Thursday, August 24, 2017

Disciplinarity, Multidisciplinarity, Interdisciplinarity - You're Probably Doing It!

Three terms your spell check is troubled by, disciplinarity, multidisciplinarity, and interdisciplinarity, in fact are very common in academia - studying and teaching we encounter them every day. When we talk about General Education, we are considering strategies to encourage students to look beyond the single discipline of a field or a major - that single-field disciplinarity, which often yields a lot of deep knowledge within a specific area, can feel a little limiting when it comes to discovering contexts or solving problems.

In illustrating the limits of disciplinarity, academia has been talking about silos, huge storage units that keep everything properly contained. I am not a fan of that word, because it seems to disparage the disciplinary approach. But I did want to include the image to show how silos occur in academia. I promise, these silos contain much important knowledge! Very useful and exciting knowledge! And they are often very good at what they do.


In a General Education curriculum we expect students to take courses across several fields, but perhaps grouped around a single theme. For example, music, literature and history may all address a subject such as the African-American experience of the early 20th century. We could study all three fields and learn about jazz and blues, the poems of Langston Hughes and Sterling Brown, and read W. E. B. Du Bois and Henry Louis Gates Jr. sequentially across three courses, and this multidisciplinary approach would create a broader understanding than a single-track approach might.

But what if we would like to know how our perception of history is shaped by the writings of Langston Hughes? If we are interested in the ways jazz music traveled north along some very specific routes during the Great Migration? How both jazz music and poetry can create personal experiences of history? Or if we want to find the beats and cadences of the blues in Sterling Brown's "Southern Road," and we would like to know more about the conditions of prison labor? When we begin to dig into these intersections and connections, we are practicing interdisciplinarity.

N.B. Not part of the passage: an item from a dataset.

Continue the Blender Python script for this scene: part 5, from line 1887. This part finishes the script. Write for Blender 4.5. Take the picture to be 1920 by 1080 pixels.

Each of these approaches has a place in academia - there will always be some of us who are excited by a pure science or a field of research that is clearly delineated. And there are some of us who like to look at something from different perspectives to understand it better. But some of us really like to look at the in-between, the both, or even the everything. It's all just fine, as long as we know what we are doing.




Thursday, August 17, 2017

Monkey Appetite and Cave Music: TEDx Talks about crossing boundaries

Interdisciplinary studies is an academic field - but it is only useful as it reflects and relates to how professionals in the Real World approach their work: any problem they are trying to solve usually involves several angles, and the more tools you have in your toolbox, the more open you are to drawing on other fields and insights, the more likely you are to be successful.

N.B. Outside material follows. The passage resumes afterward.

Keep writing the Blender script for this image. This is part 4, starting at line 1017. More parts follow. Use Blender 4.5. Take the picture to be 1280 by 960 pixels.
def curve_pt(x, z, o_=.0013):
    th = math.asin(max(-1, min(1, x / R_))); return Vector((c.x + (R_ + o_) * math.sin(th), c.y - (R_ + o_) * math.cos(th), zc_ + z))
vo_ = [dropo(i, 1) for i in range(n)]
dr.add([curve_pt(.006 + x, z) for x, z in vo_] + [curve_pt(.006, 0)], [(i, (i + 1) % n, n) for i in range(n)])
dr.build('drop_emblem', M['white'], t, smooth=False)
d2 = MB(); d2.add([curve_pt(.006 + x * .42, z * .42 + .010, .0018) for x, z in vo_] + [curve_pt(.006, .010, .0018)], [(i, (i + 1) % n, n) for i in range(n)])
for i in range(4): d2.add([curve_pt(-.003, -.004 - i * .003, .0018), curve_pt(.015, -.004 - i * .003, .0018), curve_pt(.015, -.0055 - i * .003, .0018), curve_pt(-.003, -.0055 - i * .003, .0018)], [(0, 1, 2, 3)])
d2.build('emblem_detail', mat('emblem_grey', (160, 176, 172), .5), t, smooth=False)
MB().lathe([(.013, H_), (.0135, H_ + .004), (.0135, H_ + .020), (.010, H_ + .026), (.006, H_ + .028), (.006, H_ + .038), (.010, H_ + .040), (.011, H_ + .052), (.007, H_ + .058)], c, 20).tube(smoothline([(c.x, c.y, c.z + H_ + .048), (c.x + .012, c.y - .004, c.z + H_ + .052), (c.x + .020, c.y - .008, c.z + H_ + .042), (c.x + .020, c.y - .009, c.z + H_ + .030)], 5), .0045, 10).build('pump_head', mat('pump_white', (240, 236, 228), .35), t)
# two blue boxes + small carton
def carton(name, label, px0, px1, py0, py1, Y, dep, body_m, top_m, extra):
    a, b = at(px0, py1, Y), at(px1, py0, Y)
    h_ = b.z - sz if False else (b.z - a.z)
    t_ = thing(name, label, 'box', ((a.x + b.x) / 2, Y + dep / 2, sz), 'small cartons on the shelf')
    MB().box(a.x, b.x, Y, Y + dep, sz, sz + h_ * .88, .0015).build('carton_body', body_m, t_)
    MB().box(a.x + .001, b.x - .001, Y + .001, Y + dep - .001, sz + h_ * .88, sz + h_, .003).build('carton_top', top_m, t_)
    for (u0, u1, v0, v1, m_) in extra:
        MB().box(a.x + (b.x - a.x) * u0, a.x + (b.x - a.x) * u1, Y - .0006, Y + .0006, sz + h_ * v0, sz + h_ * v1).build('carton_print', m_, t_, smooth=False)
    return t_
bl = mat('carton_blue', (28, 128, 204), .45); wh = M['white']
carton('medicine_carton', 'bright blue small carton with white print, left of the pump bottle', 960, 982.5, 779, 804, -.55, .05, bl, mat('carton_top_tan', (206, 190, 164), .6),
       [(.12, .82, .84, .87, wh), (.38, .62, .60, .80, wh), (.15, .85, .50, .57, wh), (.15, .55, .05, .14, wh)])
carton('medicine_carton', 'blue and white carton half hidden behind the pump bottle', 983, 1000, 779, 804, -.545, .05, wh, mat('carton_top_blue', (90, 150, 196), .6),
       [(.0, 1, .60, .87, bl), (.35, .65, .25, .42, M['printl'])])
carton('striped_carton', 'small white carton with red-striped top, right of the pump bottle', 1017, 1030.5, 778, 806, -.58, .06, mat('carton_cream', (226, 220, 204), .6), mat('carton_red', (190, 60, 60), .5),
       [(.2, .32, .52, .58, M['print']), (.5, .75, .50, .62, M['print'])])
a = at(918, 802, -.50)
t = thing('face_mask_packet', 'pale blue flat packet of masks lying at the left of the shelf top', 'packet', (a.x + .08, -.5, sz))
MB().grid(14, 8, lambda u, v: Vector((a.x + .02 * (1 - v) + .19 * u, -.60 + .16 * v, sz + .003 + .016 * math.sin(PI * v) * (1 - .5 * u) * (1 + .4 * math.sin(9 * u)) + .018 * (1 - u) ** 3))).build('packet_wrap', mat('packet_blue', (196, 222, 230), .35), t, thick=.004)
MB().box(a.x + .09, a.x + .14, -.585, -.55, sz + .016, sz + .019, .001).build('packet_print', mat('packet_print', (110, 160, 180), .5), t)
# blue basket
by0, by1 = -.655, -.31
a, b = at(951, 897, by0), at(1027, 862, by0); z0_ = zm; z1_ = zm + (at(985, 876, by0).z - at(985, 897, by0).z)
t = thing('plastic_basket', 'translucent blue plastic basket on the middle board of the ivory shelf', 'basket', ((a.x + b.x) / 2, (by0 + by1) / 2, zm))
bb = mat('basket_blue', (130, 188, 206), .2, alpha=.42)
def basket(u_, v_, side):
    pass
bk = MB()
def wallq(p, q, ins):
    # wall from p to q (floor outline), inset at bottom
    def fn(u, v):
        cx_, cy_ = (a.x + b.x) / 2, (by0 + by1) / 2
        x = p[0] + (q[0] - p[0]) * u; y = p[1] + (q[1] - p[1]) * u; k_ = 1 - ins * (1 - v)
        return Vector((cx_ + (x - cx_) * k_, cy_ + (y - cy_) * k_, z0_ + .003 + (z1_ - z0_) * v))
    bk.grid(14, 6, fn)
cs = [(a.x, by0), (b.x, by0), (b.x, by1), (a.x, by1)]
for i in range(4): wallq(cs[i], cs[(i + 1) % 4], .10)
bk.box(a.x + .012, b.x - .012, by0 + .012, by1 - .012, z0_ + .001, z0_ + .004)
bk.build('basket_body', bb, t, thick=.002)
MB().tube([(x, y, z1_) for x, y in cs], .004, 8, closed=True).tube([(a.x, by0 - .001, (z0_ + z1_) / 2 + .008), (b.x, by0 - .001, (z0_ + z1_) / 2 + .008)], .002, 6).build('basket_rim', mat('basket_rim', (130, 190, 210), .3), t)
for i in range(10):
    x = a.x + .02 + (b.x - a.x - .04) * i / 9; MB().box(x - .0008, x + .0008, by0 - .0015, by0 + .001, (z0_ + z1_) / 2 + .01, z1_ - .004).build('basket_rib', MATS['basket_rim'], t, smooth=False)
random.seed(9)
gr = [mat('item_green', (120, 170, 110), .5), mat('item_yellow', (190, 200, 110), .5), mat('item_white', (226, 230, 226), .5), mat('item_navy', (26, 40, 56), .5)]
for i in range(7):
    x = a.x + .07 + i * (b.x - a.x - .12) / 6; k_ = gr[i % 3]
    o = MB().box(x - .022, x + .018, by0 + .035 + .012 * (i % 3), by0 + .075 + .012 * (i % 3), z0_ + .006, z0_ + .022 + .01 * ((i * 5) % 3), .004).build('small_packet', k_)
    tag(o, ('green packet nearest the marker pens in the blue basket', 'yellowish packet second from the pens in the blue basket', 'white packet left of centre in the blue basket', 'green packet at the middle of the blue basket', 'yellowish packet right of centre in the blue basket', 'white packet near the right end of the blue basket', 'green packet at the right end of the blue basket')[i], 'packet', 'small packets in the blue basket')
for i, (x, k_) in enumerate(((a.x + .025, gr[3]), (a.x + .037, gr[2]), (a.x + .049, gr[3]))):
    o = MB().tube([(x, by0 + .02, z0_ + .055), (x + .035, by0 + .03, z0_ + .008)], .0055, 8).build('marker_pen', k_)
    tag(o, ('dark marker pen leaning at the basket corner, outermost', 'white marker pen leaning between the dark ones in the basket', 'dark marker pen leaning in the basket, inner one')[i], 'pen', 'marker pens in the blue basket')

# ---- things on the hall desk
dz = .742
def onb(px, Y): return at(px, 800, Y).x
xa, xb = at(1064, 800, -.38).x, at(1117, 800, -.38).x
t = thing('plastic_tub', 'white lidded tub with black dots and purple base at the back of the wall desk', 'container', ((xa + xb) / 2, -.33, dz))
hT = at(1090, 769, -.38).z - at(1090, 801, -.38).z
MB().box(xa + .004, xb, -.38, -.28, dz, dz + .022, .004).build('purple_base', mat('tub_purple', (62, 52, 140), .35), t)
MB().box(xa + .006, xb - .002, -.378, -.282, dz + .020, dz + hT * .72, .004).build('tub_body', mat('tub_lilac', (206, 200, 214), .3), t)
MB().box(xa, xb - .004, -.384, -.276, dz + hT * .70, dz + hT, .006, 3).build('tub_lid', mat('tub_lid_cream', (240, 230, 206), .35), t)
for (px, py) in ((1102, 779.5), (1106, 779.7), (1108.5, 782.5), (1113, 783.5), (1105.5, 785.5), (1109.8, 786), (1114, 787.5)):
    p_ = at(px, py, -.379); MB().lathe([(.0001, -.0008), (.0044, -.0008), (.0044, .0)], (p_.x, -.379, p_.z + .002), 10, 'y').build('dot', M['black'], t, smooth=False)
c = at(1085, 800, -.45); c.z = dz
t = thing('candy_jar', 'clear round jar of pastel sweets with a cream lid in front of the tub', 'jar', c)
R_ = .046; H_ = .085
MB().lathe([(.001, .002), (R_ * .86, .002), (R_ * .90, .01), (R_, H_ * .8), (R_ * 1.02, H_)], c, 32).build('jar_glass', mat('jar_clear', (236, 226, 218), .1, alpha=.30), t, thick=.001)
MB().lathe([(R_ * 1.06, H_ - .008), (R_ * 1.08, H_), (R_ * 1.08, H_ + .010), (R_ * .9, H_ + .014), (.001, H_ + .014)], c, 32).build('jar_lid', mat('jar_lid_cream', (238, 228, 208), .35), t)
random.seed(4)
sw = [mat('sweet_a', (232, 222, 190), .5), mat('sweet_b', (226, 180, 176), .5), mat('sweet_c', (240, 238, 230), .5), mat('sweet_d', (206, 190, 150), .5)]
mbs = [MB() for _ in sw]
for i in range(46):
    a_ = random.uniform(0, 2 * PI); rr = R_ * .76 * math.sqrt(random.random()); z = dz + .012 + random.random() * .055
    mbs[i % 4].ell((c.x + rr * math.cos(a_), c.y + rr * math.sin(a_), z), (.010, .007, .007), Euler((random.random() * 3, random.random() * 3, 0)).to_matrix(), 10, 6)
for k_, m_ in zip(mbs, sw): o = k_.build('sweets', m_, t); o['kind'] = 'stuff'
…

This first TEDx talk is by a woman who works in cartography, or map making, and who starts out her presentation with the "monkey appetite" - the habit of reaching for everything that looks interesting, or for exploring all kinds of things. This researcher involves many different sciences to advance her research in maps as she gathers and understands data. You kind of have to hang in there when she talks about eye tracking and the brain, but I think even a non-scientist can appreciate the curiosity that drives this speaker’s own research across multiple boundaries.




This next speaker is for the seriously curious: He offers an account of the founding of the interdisciplinary field of acoustic archaeology (yes, sounds and caves!), which combines music, electrical engineering, and archaeology. He emphasizes the importance of collaboration and community-building across disciplines in order to create innovation. The talk introduces the concepts of interdisciplinarity: diversity, community size, dynamic participants, agents of connection, and respect for all fields. I also like the graphics!


That's it for today. One final thought: I particularly like how these two speakers promote curiosity. So often, we are told not to overthink, or to stay within the boundaries of some assignment, or to keep a focus on a specific question - but sometimes the really good stuff, the innovation, the problem solving, come when we push  those boundaries and follow instinct, or serendipity, or just the "monkey appetite."

Wednesday, August 9, 2017

...now vee may perhaps to begin?

You have to start somewhere - you can start with a definition, I suppose, and most of us start with the definition offered by google. It does not yield much! I demonstrate this to students in my Modern Fiction course, who are supposed to find a definition for "modernity" - and are being told that "modernity relates to being modern," which is not helpful, as we then all see.
But yes, "interdisciplinary" relates to multiple branches of knowledge, or disciplines - we may perhaps already wonder how knowledge is organized. And why! Education provides a lot of examples of such organization: courses, exams, text books, majors and minors, standards. Organization helps render an unbelievable amount of information manageable - we feel like we have mastered some part of a whole when we have read a chapter, passed an exam, earned a degree. Knowledge is framed, focused. On the other hand, those frames are somewhat arbitrary - and sometimes connections and relationships are cut off, in order to simplify what we look at.
Interdisciplinary studies allows for some of those connections and relationships to be added back in, to allow us to look at different contexts and intersections.